Nikaya Buddhism - Some Disadvantages of The Term Nikaya Buddhism

Some Disadvantages of The Term Nikaya Buddhism

Some disadvantages of the term Nikaya Buddhism are:

  • The term is not well known.
  • The term Nikaya Buddhism isn't very clear: it's not obvious from the term what is meant by it.
  • Neither possible literal interpretation fits the coverage of the term "Hinayana":
    • If the term refers to the nikayas into which the Buddhist sangha divided, it excludes the period before these divisions (pre-sectarian Buddhism).
    • If it refers to the scriptures known as nikayas or agamas, it has just the opposite effect, excluding the schools that use Abhidhamma: such as the Theravada, Sarvastivada, Dharmaguptaka, etcetera.

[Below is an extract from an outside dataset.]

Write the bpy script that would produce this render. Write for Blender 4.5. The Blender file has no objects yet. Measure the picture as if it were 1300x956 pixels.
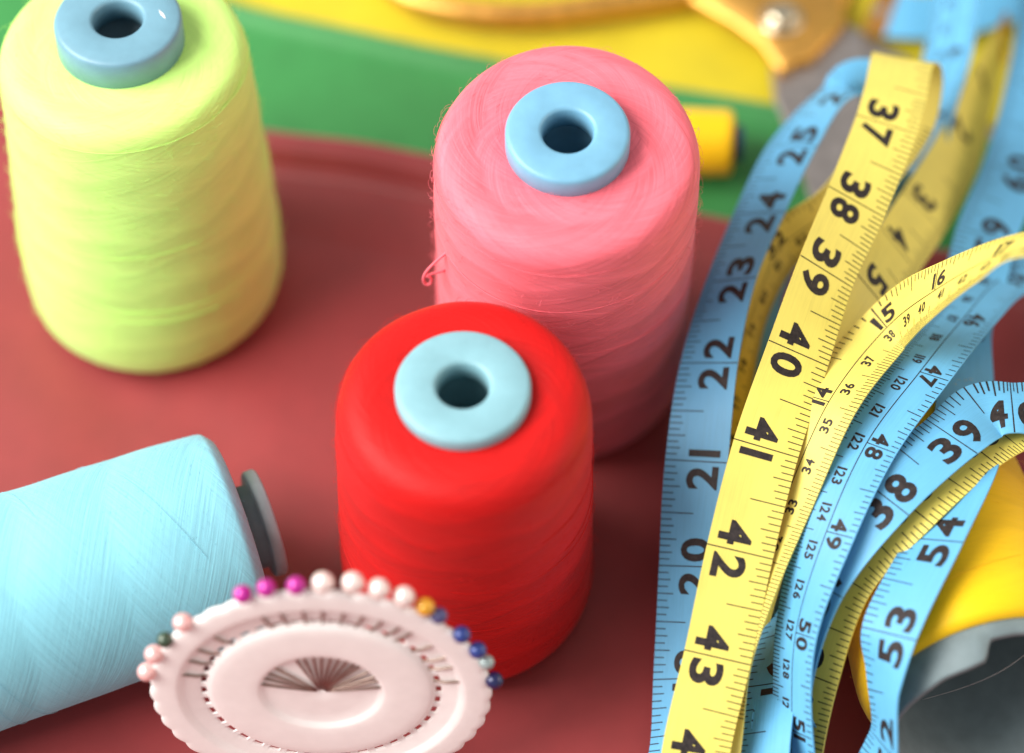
import bpy, bmesh, math, random
import numpy as np
from mathutils import Vector, Matrix, noise

random.seed(7)
SC = bpy.context.scene
COL = SC.collection
S = 0.01                       # everything below is written in centimetres


# ------------------------------------------------------------------ camera
cam_d = bpy.data.cameras.new("camera")
cam = bpy.data.objects.new("camera", cam_d)
COL.objects.link(cam)
PITCH = math.radians(55)
cam.location = (0, -61 / math.tan(PITCH) * S, 61 * S)
cam.rotation_euler = (math.radians(90) - PITCH, 0, 0)
cam_d.sensor_width = 36
cam_d.lens = 3700 / 1300 * 36
cam_d.shift_y = -45 / 1300
cam_d.clip_start = 0.02
cam_d.clip_end = 30
cam_d.dof.use_dof = True
cam_d.dof.focus_distance = 0.660
cam_d.dof.aperture_fstop = 4.1
SC.camera = cam

# ------------------------------------------------------------------ light
world = bpy.data.worlds.new("World")
SC.world = world
world.use_nodes = True
bg = world.node_tree.nodes["Background"]
bg.inputs[0].default_value = (1.0, 0.97, 0.95, 1)
bg.inputs[1].default_value = 0.55


def area_light(name, loc, target, size, power, color):
    ld = bpy.data.lights.new(name, 'AREA')
    ld.shape = 'RECTANGLE'
    ld.size, ld.size_y = size[0] * S, size[1] * S
    ld.energy = power
    ld.color = color
    lo = bpy.data.objects.new(name, ld)
    COL.objects.link(lo)
    lo.location = Vector(loc) * S
    lo.rotation_euler = (Vector(target) - Vector(loc)).to_track_quat('-Z', 'Y').to_euler()
    return lo


area_light("window_light", (-82, -15, 80), (0, 0, 3), (100, 85), 30.0, (1.0, 0.97, 0.93))
area_light("warm_fill", (75, -5, 34), (0, 0, 4), (60, 40), 2.0, (1.0, 0.78, 0.62))
SC.view_settings.view_transform = 'Standard'
SC.view_settings.look = 'None'
SC.view_settings.exposure = 0.0
SC.view_settings.gamma = 1.0
SC.cycles.max_bounces = 10
SC.cycles.diffuse_bounces = 6


# ------------------------------------------------------------------ object helpers
def tag(o, label=None, cat=None, group=None, kind=None):
    if label: o['label'] = label
    if cat: o['category'] = cat
    if group: o['group'] = group
    if kind: o['kind'] = kind
    return o


def empty(name, loc=(0, 0, 0)):
    o = bpy.data.objects.new(name, None)
    o.empty_display_size = 0.01
    COL.objects.link(o)
    o.location = Vector(loc) * S
    return o


class MB:
    """collects vertices (cm), faces and one UV per vertex, then links ONE mesh object"""
    def __init__(self):
        self.v, self.f, self.uv = [], [], []

    def add(self, verts, faces, uvs=None):
        b = len(self.v)
        self.v += [tuple(p) for p in verts]
        self.f += [tuple(i + b for i in q) for q in faces]
        self.uv += list(uvs) if uvs is not None else [(0.0, 0.0)] * len(verts)
        return b

    def build(self, name, mat, parent=None, smooth=True, loop_uv=None):
        me = bpy.data.meshes.new(name)
        me.from_pydata([(x * S, y * S, z * S) for x, y, z in self.v], [], self.f)
        uvl = me.uv_layers.new(name="UVMap")
        arr = np.zeros((len(me.loops), 2), np.float32)
        vi = np.zeros(len(me.loops), np.int32)
        me.loops.foreach_get("vertex_index", vi)
        arr[:] = np.array(self.uv, np.float32)[vi]
        uvl.data.foreach_set("uv", arr.ravel())
        if smooth:
            me.polygons.foreach_set("use_smooth", [True] * len(me.polygons))
        me.materials.append(mat)
        me.update()
        o = bpy.data.objects.new(name, me)
        COL.objects.link(o)
        if parent: o.parent = parent
        return o


def recalc(o):
    bm = bmesh.new(); bm.from_mesh(o.data)
    bmesh.ops.recalc_face_normals(bm, faces=bm.faces)
    bm.to_mesh(o.data); bm.free()
    return o


def add_lathe(mb, prof, n=96, wob=0.0, seed=0, rfun=None):
    """profile [(r,z)] turned about z; UV = (turn, length along the profile in cm). Seam at +y (back)."""
    ln = [0.0]
    for a, b in zip(prof, prof[1:]):
        ln.append(ln[-1] + math.hypot(b[0] - a[0], b[1] - a[1]))
    verts, uvs, faces = [], [], []
    for i in range(n + 1):
        u = i / n
        a = math.pi / 2 + 2 * math.pi * u
        for j, (r, z) in enumerate(prof):
            rr = r
            if rfun: rr = r + rfun(u, ln[j], r, z)
            if wob:
                rr += wob * noise.noise(Vector((math.cos(a) * 1.5, math.sin(a) * 1.5, z * 0.9 + seed)))
            verts.append((rr * math.cos(a), rr * math.sin(a), z))
            uvs.append((u, ln[j]))
    m = len(prof)
    for i in range(n):
        for j in range(m - 1):
            faces.append((i * m + j, (i + 1) * m + j, (i + 1) * m + j + 1, i * m + j + 1))
    mb.add(verts, faces, uvs)


def fine(prof, step=0.12):
    """Catmull-Rom resampling of a profile"""
    out = []
    P = [Vector((r, z)) for r, z in prof]
    for i in range(len(P) - 1):
        p0, p1, p2, p3 = P[max(i - 1, 0)], P[i], P[i + 1], P[min(i + 2, len(P) - 1)]
        k = max(1, int((p2 - p1).length / step))
        for q in range(k):
            t = q / k
            out.append(0.5 * ((2 * p1) + (p2 - p0) * t + (2 * p0 - 5 * p1 + 4 * p2 - p3) * t * t +
                              (3 * p1 - p0 - 3 * p2 + p3) * t ** 3))
    out.append(P[-1])
    return [(v.x, v.y) for v in out]


def add_tube(mb, pts, rad, n=8, closed_ends=True, uvk=1.0):
    pts = [Vector(p) for p in pts]
    verts, faces = [], []
    prev = None
    for i, p in enumerate(pts):
        t = (pts[min(i + 1, len(pts) - 1)] - pts[max(i - 1, 0)]).normalized()
        if prev is None:
            ref = Vector((0, 0, 1)) if abs(t.z) < .9 else Vector((1, 0, 0))
            s = t.cross(ref).normalized()
        else:
            s = (prev - t * prev.dot(t)).normalized()
        prev = s
        b = t.cross(s)
        r = rad(i / (len(pts) - 1)) if callable(rad) else rad
        for k in range(n):
            a = 2 * math.pi * k / n
            verts.append(p + (s * math.cos(a) + b * math.sin(a)) * r)
    for i in range(len(pts) - 1):
        for k in range(n):
            faces.append((i * n + k, i * n + (k + 1) % n, (i + 1) * n + (k + 1) % n, (i + 1) * n + k))
    if closed_ends:
        faces.append(tuple(range(n - 1, -1, -1)))
        faces.append(tuple(range((len(pts) - 1) * n, len(pts) * n)))
    mb.add(verts, faces)


def add_prism(mb, poly, z0, z1, bev=0.06):
    """extruded outline with a chamfered upper edge"""
    n = len(poly)
    c = Vector((sum(p[0] for p in poly) / n, sum(p[1] for p in poly) / n))
    area = sum(poly[i][0] * poly[(i + 1) % n][1] - poly[(i + 1) % n][0] * poly[i][1] for i in range(n))
    if area < 0: poly = poly[::-1]
    def inset(d):
        out = []
        for i in range(n):
            a, b, e = Vector(poly[i - 1]), Vector(poly[i]), Vector(poly[(i + 1) % n])
            d1, d2 = (b - a).normalized(), (e - b).normalized()
            n1, n2 = Vector((-d1.y, d1.x)), Vector((-d2.y, d2.x))
            m = (n1 + n2)
            m = m.normalized() / max(0.4, math.sqrt((1 + n1.dot(n2)) / 2)) if m.length > 1e-4 else n1
            out.append(b + m * d)
        return out
    ins = inset(bev)
    verts = [(p[0], p[1], z0) for p in poly] + [(p[0], p[1], z1 - bev) for p in poly] + [(p.x, p.y, z1) for p in ins]
    faces = [tuple(range(n - 1, -1, -1)), tuple(range(2 * n, 3 * n))]
    for l in range(2):
        for i in range(n):
            j = (i + 1) % n
            faces.append((l * n + i, l * n + j, (l + 1) * n + j, (l + 1) * n + i))
    mb.add(verts, faces)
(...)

  • When used, it is used by scholars only, and hasn't found adoption by any of the existing schools of Buddhism.
  • The term 'Nikaya Buddhism' is just a replacement of the term Hinayana, which keeps in place the tendency to regard the separate early schools (and their differing ideologies) as one form or type of Buddhism. The early Buddhist schools themselves never used a term to refer to all the early schools together as one type of Buddhism.

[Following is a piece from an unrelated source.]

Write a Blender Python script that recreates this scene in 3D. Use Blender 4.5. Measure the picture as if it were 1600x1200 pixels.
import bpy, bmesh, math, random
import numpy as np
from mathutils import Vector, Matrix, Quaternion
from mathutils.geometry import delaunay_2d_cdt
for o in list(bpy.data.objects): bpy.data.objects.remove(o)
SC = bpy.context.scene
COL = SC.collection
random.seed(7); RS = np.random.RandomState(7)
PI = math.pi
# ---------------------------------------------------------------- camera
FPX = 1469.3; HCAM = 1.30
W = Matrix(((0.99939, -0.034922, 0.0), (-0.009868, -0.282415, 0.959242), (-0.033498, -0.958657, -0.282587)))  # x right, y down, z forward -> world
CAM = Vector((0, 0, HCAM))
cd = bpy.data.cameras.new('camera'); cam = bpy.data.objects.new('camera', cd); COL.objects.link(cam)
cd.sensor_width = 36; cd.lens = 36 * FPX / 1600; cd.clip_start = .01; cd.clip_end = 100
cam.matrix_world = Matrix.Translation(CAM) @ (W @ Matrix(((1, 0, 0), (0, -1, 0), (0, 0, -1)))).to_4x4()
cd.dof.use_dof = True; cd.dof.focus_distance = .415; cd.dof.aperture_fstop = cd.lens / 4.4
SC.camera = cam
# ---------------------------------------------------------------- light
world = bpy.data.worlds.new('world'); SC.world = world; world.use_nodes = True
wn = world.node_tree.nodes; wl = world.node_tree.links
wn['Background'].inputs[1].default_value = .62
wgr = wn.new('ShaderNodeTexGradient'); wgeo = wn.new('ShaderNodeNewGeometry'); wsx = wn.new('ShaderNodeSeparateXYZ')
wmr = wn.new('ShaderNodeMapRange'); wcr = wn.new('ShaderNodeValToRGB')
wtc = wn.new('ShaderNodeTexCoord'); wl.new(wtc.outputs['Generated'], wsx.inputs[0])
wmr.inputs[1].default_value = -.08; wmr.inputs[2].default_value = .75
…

  • Conflating all the early schools as one 'type of Buddhism' originated with some proponents of Mahayana, who introduced the name "Hinayana" to distinguish their concept of the Dharma from the already existing schools. So, in some ways, the usage of the term 'Nikaya Buddhism', although neutral in import, points to a Mahayana (or Vajrayana) view of Buddhism.
  • If Nikaya is used in its proper sense of monastic grouping, then Chinese and Tibetan Buddhism are included in it, belonging to the Dharmaguptaka and Mula-Sarvastivada Nikayas respectively.